Aber nicht nur ökologische und ökonomische Aspekte wurden in der Planung berücksichtigt. Auch soziokulturelle und technische Qualitäten wurden in den Entwurf miteinbezogen. So legte man in der Planung auch wesentlichen Wert auf Wohlfühlatmosphäre und Komfort der Nutzer. Neben einer Komfortlüftung, wurde auch eine Lichttechnik installiert, welche nach Bedarf die Einstellung differenter Farbtemperaturen möglich macht. Ein weiter Faktor, der das Wohlbefinden positiv steigern soll, ist der Verzicht auf eine Verkleidung der Holzkonstruktion. Das Holz wurde beabsichtigt nicht verkleidet, dass es für den Nutzer erlebbar bleibt. Dieser Gedanke entspringt aktuellen Studien, welche belegen, dass der Rohstoff positive Auswirkungen auf das Behaglichkeitsempfinden hat und die Erholung des Körpers unterstützt.
Nach DGNB wurde das Konzept des LifeCycle Towers aufgrund dieser umfassenden Planung zu Recht mit Gold bewertet.

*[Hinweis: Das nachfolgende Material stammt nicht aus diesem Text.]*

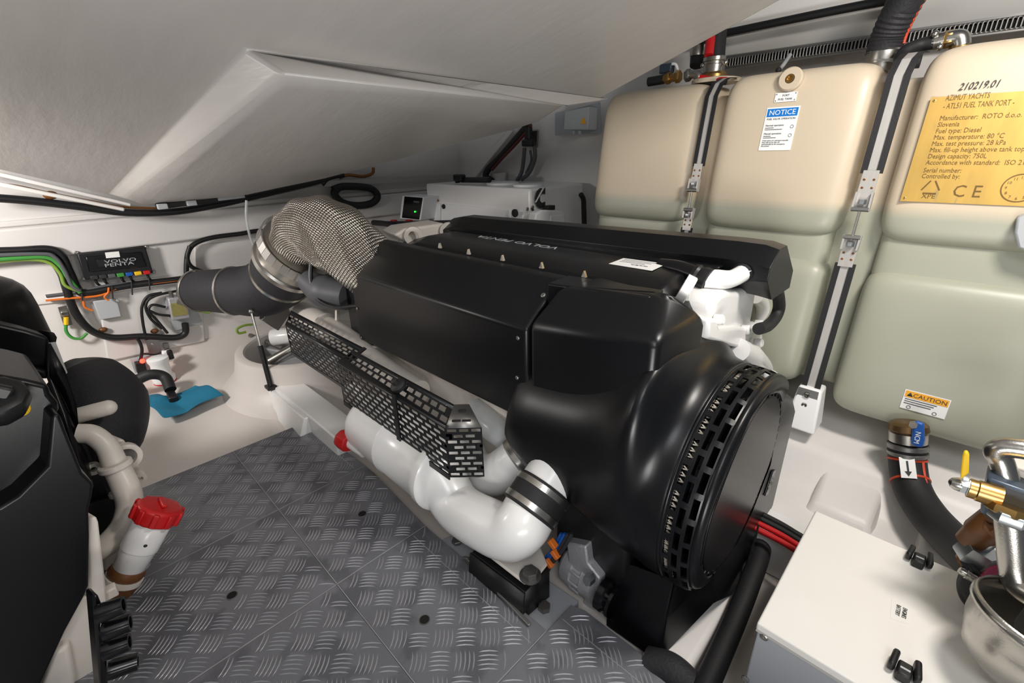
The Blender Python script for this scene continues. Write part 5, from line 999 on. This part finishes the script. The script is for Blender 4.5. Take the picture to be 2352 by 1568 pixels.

Als Folgeprojekt erhält die Firma Cree von der Vorarlberger Illwerke AG den Auftrag für das Illwerke Zentrum in Vandans, welches sich in Konstruktion und Konzept an den Entwurf des LCT ONE in Dornbirn anlehnen soll. Baubeginn war im März 2012, bereits am 15. November 2013 wurde es eröffnet. Es ist eines der größten Holzgebäude Europas, welche der Büronutzung dienen. Ein weiterer Meilenstein in der Erfolgsgeschichte nachhaltigen Bauens und ein Indiz dafür, dass durch Forschung und interdisziplinäre Zusammenarbeit smarte Produkte entstehen, die den Weg in eine grüne Zukunft ebnen.